An incubator refers to a company which serves both as a venture capitalist and a consultant. It offers services including the formation of the new company, staffing, infrastructure build-up, software development support, marketing and public relations of the ventures apart from financing these start-ups. An internet incubator, however, will be involved in developing new firms engaged in internet-related projects.

BIV hopes to help entrepreneurs in conceiving and implementing internet ventures specialising in various areas such as B2C (business to consumer), B2B (business to business), internet-enabled technologies and application service providers.

The B2C portal may include e-tailing (electronic retailing) ventures while those as industrial auctioning and tendering on the Net will fall under B2B portal.Internet-enabled technologies refers to technologies that help in speeding up the processes on the Net and application service providers will include businesses renting out their software/servers for professional services.

The mission of the company, says Sankaran P Raghunathan, chairman of BIV, is to identify, nurture and spin out 100 Indian internet ventures within three years.

BIV, which went operational in September 1999, hopes to raise $100 million for internet incubator from private investors, venture capitalists and the capital market.

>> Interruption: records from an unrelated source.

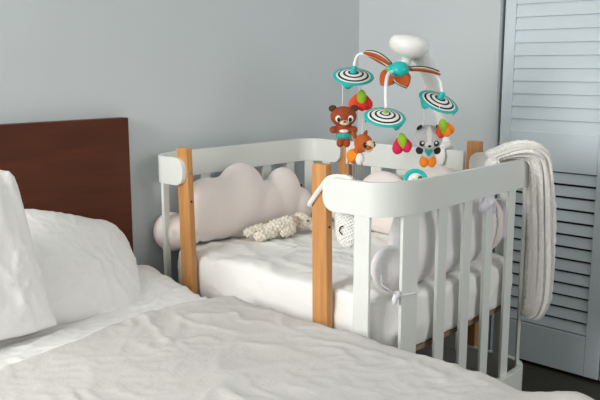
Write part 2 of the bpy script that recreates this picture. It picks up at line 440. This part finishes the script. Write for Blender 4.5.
corner_slat(L-FX, FY, FX, FY, -17, 0.066); corner_slat(X0+FX, FY, FX, FY, 222, 0.045)
corner_slat(L-BX, W-BY, BX, BY, 38, 0.03); corner_slat(X0+BX, W-BY, BX, BY, 135, 0.04)
s4 = slat(0.349, W, 0, 1, 0.055)
for x in (0.480, 0.609, 0.730): dup_part(s4, crib, (x-0.349, 0, 0))
slat(0.94, W, 0, 1, 0.045); slat(0.075, W, 0, 1, 0.045)
# beech posts, slightly splayed
def post(x0, y0, y1, dx, top=1.008):
    bm = bmesh.new()
    hexa(bm, [(x0+dx, y0, 0.095), (x0+dx+0.064, y0, 0.095), (x0+dx+0.064, y1, 0.095), (x0+dx, y1, 0.095)],
             [(x0, y0, top), (x0+0.056, y0, top), (x0+0.056, y1, top), (x0, y1, top)])
    o = bevel(obj('post', bm, M['beech'], crib, False), 0.004, 3)
    for z, m, r in ((0.915, 'steel', 0.006), (0.815, 'dark', 0.004)):
        k = (top-z)/(top-0.095); xs = x0+0.056+(dx+0.008)*k
        bm = bmesh.new(); tube(bm, [(xs-0.006, (y0+y1)/2, z), (xs+0.0015, (y0+y1)/2, z)], r, 12)
        obj('bolt', bm, M[m], o, True)
    return o
post(0.112, 0.0185, 0.046, 0.018, 1.003); post(0.752, 0.0185, 0.048, 0.008, 1.003)
post(0.130, W+0.0005, W+0.03, 0.010); post(0.763, W+0.0005, W+0.03, 0.008)
# bed board and casters
def rrect(x0, x1, y0, y1, r, n=10, m=18):
    return merge(seg((x0+r, y0, 0), (x1-r, y0, 0), m), arc(x1-r, y0+r, r, -PI/2, 0, n), seg((x1, y0+r, 0), (x1, y1-r, 0), m), arc(x1-r, y1-r, r, 0, PI/2, n),
                 seg((x1-r, y1, 0), (x0+r, y1, 0), m), arc(x0+r, y1-r, r, PI/2, PI, n), seg((x0, y1-r, 0), (x0, y0+r, 0), m), arc(x0+r, y0+r, r, PI, 1.5*PI, n))[:-1]
out = rrect(X0+0.03, L-0.040, 0.075, W-0.03, 0.10)
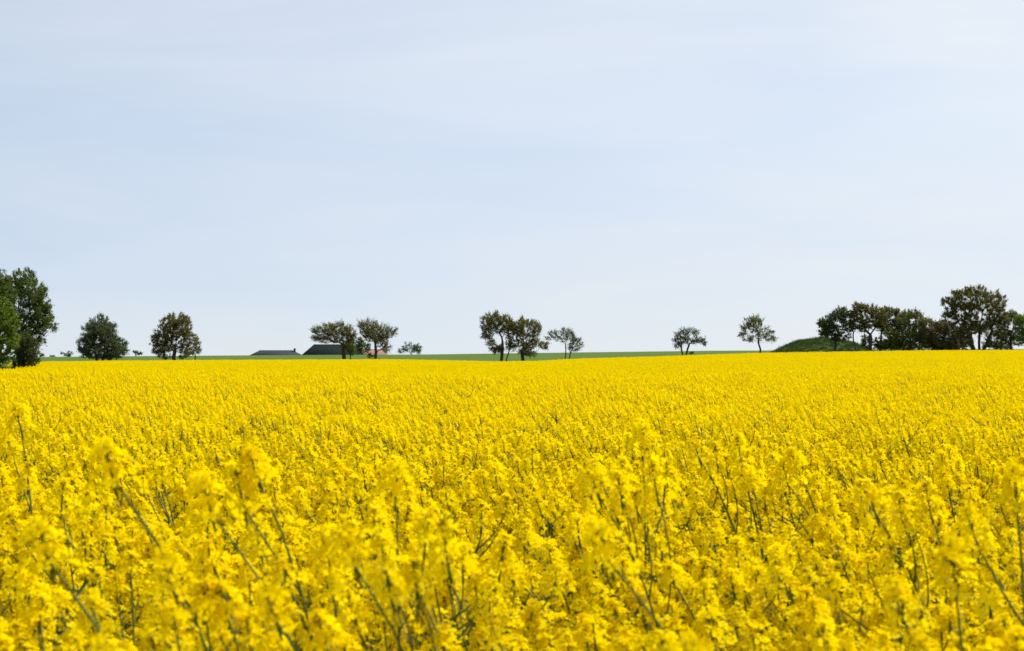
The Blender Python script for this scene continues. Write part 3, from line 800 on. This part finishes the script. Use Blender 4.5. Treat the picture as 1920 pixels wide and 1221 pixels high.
tree('bush', 'drooping brown willowy bush left of the biggest grove tree', Q - 1, 1776,
     [(1775,625,33,20),(1765,610,20,11),(1800,640,24,13),(1750,640,22,13),(1778,645,40,9),(1740,625,15,14),(1780,651,46,6),(1808,630,14,14)],
     'tan', 5, None, [((1766,None),(1760,635)),((1782,None),(1790,630))], dens=2.0, spike=.9, wind=(-.2, -.5), cat='bush', group=G_RIGHT, seed=67)
tree('grove_tree', 'biggest tree of the grove, tall domed crown on a thick dividing trunk', Q + 1, 1835,
     [(1800,556,18,13),(1825,549,22,12),(1850,553,20,13),(1872,568,15,15),(1781,570,15,13),(1805,575,22,15),(1835,572,26,17),(1865,590,19,17),(1785,592,17,13),(1815,598,24,13),(1850,608,24,13),(1877,600,10,17),(1800,612,15,9),(1870,625,13,11),(1838,622,16,12),(1822,615,16,10)],
     'brown', 15, None, [((1833,None),(1814,618)),((1835,None),(1837,612)),((1838,None),(1861,620))], dens=1.6, spike=.6, group=G_RIGHT, seed=68)
tree('grove_tree', 'olive tree right of the biggest grove tree with foliage down to the field', Q + 2, 1895,
     [(1895,592,11,11),(1888,610,13,15),(1905,600,13,13),(1890,632,15,15),(1905,630,13,18)], 'olive', 5, (1895, 640), dens=1.1, group=G_RIGHT, seed=69)
tree('leafy_tree', 'bright green leafy tree cut by the right edge of the photo', Q - 4, 1926,
     [(1914,602,15,11),(1926,615,24,18),(1936,600,20,15),(1922,635,18,16)], 'bright', 6, (1926, 640), dens=1.2, gap=.6, group=G_RIGHT, seed=70)

tree('thicket_bush', 'low tangled thicket between the slender grove tree and the olive yellow bush', Q + 4, 1672,
     [(1655,646,14,8),(1672,642,16,11),(1690,647,14,7),(1668,652,26,4)], 'tan', 2, (1672, 650), dens=1.6, cat='bush', group=G_RIGHT, seed=71)
tree('thicket_bush', 'low dark thicket under the right limb of the biggest grove tree', Q + 6, 1868,
     [(1858,640,12,10),(1876,628,13,18),(1850,647,12,6),(1878,648,30,8)], 'dark', 2, (1868, 650), dens=1.4, cat='bush', group=G_RIGHT, seed=72)

# ------------------------------------------------------------------ farm buildings behind the crest
M_slate = solid_mat('grey_slate', (0.026, 0.031, 0.042), (0.045, 0.050, 0.062), scale=1.5, rough=0.8, spec=0.1, stretch=(1, 1, 6))
M_darkroof = solid_mat('dark_green_roofing', (0.008, 0.014, 0.013), (0.016, 0.022, 0.020), scale=1.0, rough=0.9, spec=0.05, stretch=(4, 1, 0.5))
M_redtile = solid_mat('red_tile', (0.22, 0.12, 0.095), (0.31, 0.165, 0.135), scale=2.0, rough=0.85, stretch=(1, 1, 5))
M_wall = solid_mat('limewash', (0.30, 0.28, 0.25), (0.42, 0.40, 0.36), scale=0.7, rough=0.9)
M_brick = solid_mat('brick', (0.16, 0.07, 0.05), (0.24, 0.10, 0.07), scale=3, rough=0.9)
M_glass = solid_mat('window_glass', (0.02, 0.025, 0.03), (0.04, 0.045, 0.05), rough=0.1, spec=0.6)
M_frame = solid_mat('painted_frame', (0.6, 0.6, 0.58), (0.7, 0.7, 0.68), rough=0.5)
def building(name, label, d, px0, px1, ridge_row, rpx0, rpx1, deep, eave_row, wall_m, roof_m, chimney=None, win=4):
    """hipped building: eaves from px0 to px1, ridge from rpx0 to rpx1, all measured, at distance d"""
    cx = (px0 + px1) / 2; X = px2x(cx, d); Z0 = g1(X, d) - .2
    root = empty(name, (X, d, Z0)); tag(root, label, 'building', 'farm buildings behind the green field')
    x0, x1 = px2x(px0, d) - X, px2x(px1, d) - X; rx0, rx1 = px2x(rpx0, d) - X, px2x(rpx1, d) - X
    ze = EYE + ray(cx, eave_row)[1] * d - Z0; zr = EYE + ray(cx, ridge_row)[1] * d - Z0
    w = MB(); i = .45; w.box(x0 + i, x1 - i, -deep / 2 + i, deep / 2 - i, 0, ze); w.build('wall', [wall_m], root)
    rf = MB(); th = .18
    v = [(x0, -deep/2, ze), (x1, -deep/2, ze), (x1, deep/2, ze), (x0, deep/2, ze), (rx0, 0, zr), (rx1, 0, zr)]
    lo = [(p[0], p[1], p[2] - th) for p in v[:4]]
    rf.add(v + lo, [(0, 1, 5, 4), (1, 2, 5), (2, 3, 4, 5), (3, 0, 4), (0, 6, 7, 1), (1, 7, 8, 2), (2, 8, 9, 3), (3, 9, 6, 0), (6, 9, 8, 7)])
    ro = rf.build('roof', [roof_m], root)
    rb = MB(); rb.tube([(rx0, 0, zr + .03), (rx1, 0, zr + .03)], [.1, .1], 6); rb.build('ridge_cap', [roof_m], ro)
    if chimney:
        cpx, crow = chimney; cxx = px2x(cpx, d) - X; ch = EYE + ray(cpx, crow)[1] * d - Z0
        c = MB(); c.box(cxx - .32, cxx + .32, -.9, -.26, ze, ch - .15); c.box(cxx - .4, cxx + .4, -.98, -.18, ch - .15, ch); c.build('chimney', [M_slate], ro)
    for k in range(win):
        xx = x0 + (x1 - x0) * (k + .7) / (win + .4); zz = ze * .5
        f = MB(); f.box(xx - .55, xx + .55, -deep/2 + i - .05, -deep/2 + i, zz - .6, zz + .6); fo = f.build('window', [M_frame], root)
        g = MB(); g.box(xx - .47, xx + .47, -deep/2 + i - .056, -deep/2 + i - .048, zz - .52, zz + .52); g.build('pane', [M_glass], fo)
    return root
building('farmhouse', 'low farmhouse with grey slate hipped roof and thin chimney peeping over the green field', 470, 470, 568, 657.6, 486, 549, 9, 667.5, M_wall, M_slate, (553, 653.5), 5)
building('barn', 'large barn with dark green black hipped roof behind the windswept brown tree', 455, 568, 682, 646.5, 588, 664, 12, 668, M_wall, M_darkroof, None, 3)
building('house', 'house with pale red tiled roof half hidden behind trees', 462, 673, 726, 655.6, 674, 725, 8, 668, M_brick, M_redtile, None, 3)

The company has already received about $2.5 million from a private investor in Chennai. It hopes to go in for an initial public offer issue in the first quarter of 2001.

Outlining the operations of the incubator firm, Raghunathan said BIV will seed the start-up firms by not just investing an initial sum but also by picking up a 50 per cent stake in the company. After the incubation period of nine months, these ventures will be spun off as separate entities. At thispoint of time, the companies, which would have gone operational, will be an attractive proposition for venture capitalists and bigger firms for further investment, he claims.

The incubator set-up, much popular in the US, had taken a cue from the SBDC (small business development centres) model of the US universities, Raghunathan said. With 40 per cent of the US-based internet ventures being either co-founded or headed by Indians, the companies could have well been founded in India if only they were seed funded here, he said.

BIV has already identified three new projects for incubation and is looking for five more within the next six months, he added.